16M$ VC money saved.

I'm sure that will go well for my formal model in a language that about 100 people use...

If only 100 people in the world are using this language, who are you even merging code with, lol.

Some of the other people?

So far I have not let AI work with git, because I preferred handling version control myself.

Does it work well for resolving merge conflicts in your experience?

In my experience, yes. It has done a great job of choosing which changes should be integrated based on context in the repo, too.

Not the person you responded too, but in my experience the answer is a big yes.

Well, yeah, but Git is basically UNIX/POSIX or JPEG. Good enough to always win against better like Plan 9 or JPEG XL (though I think this one may win in the long term).

> especially for dealing with rebase/merge conflicts where I would say Git is mediocre.

It seems like everyone that hold this opinion want Git to be some magical tool that will guess their intent and automatically resolve the conflict.
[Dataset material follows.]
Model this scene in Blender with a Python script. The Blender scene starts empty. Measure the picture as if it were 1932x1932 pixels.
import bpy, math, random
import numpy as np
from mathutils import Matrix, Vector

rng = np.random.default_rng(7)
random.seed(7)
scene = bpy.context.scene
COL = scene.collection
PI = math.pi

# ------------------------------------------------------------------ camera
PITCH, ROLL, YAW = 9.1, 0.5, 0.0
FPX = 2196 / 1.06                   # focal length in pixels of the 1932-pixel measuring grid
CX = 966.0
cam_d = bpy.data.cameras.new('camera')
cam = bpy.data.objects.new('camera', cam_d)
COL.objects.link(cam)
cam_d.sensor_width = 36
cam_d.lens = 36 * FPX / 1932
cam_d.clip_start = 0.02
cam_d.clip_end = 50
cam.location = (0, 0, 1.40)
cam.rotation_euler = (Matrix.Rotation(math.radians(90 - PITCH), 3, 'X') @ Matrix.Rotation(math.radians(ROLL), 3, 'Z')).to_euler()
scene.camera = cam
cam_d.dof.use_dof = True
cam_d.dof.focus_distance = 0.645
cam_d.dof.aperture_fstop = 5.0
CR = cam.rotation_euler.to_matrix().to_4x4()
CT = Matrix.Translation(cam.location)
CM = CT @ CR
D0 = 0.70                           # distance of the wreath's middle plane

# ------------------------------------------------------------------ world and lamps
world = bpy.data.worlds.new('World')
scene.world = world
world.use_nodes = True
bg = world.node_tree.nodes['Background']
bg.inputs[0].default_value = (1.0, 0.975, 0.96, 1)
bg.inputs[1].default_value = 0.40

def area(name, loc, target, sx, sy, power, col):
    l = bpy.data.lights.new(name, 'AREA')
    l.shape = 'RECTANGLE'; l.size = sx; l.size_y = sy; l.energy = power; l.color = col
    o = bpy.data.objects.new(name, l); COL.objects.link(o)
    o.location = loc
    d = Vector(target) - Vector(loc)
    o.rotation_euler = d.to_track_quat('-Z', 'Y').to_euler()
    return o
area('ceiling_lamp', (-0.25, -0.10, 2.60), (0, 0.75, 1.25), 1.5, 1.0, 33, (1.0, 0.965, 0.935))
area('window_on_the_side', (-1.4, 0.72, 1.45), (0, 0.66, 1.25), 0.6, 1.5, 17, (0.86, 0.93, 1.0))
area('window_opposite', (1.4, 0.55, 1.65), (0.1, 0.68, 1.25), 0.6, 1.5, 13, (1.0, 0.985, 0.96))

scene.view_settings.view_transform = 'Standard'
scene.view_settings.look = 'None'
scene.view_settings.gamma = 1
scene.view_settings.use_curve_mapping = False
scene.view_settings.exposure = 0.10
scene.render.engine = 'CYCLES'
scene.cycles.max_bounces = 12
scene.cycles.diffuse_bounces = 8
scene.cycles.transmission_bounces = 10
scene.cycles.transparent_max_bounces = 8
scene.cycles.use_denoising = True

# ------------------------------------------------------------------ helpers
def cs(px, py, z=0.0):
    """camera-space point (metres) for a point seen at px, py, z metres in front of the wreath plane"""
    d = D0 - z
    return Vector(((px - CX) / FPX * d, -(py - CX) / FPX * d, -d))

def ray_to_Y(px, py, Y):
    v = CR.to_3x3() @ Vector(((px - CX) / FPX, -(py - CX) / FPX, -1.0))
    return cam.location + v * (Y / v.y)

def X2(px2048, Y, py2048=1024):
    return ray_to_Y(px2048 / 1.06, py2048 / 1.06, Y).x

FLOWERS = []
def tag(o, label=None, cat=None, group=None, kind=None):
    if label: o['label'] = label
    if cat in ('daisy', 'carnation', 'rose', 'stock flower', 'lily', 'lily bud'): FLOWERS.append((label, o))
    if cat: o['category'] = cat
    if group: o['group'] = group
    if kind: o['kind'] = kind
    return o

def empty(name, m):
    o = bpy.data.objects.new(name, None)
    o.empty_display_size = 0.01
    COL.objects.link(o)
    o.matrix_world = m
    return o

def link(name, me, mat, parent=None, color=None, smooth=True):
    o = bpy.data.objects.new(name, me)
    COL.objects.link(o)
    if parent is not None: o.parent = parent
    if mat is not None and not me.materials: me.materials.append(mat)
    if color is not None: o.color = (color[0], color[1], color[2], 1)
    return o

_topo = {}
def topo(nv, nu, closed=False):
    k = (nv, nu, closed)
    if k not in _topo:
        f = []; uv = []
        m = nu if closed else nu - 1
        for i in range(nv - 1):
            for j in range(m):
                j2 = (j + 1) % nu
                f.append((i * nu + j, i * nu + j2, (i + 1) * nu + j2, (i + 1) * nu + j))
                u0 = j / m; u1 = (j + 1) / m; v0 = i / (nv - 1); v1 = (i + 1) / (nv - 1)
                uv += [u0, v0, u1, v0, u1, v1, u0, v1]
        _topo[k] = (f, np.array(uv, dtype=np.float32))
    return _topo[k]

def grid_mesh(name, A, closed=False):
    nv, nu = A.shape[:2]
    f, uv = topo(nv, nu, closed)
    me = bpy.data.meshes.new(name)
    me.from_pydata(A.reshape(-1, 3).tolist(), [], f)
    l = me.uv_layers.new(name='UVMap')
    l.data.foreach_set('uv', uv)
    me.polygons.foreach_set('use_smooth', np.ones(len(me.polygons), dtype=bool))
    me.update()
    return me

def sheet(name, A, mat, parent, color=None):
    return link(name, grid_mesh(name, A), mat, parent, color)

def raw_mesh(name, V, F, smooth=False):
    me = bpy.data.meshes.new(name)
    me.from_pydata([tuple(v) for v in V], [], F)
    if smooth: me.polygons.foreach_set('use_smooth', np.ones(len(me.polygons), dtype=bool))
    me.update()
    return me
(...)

The only solutions other than surfacing the conflict are locking (transactions) or using some consensus algorithm (maybe powered by logical clocks). The first sucks and no one has been able to design the second (code is an end result, not the process of solving a problem).

> It seems like everyone that hold this opinion want Git to be some magical tool that will guess their intent and automatically resolve the conflict.

Absolutely not. There are plenty of fairly trivial solutions where Git's default merge algorithm gives you horrible diffs. Even for cases as simple as adding a function to a file it will get confused and put closing brackets in different parts of the diff. Nobody is asking for perfection but if you think it can't be improved you lack imagination.

There are a number of projects to improve this like Mergiraf. Someone looked at fixing the "sliders" problem 10 years ago but sadly it didn't seem to go anywhere, probably because there are too many core Git developers who have the same attitude as you.

https://github.com/mhagger/diff-slider-tools

> where Git's *default* merge algorithm gives you horrible diffs

You are saying it yourself.

Saying what? Defaults matter. The fact that other people are doing their best to improve Git's mediocre defaults doesn't excuse it.

I doubt you would defend any of Windows' poor defaults because there are tools to fix them.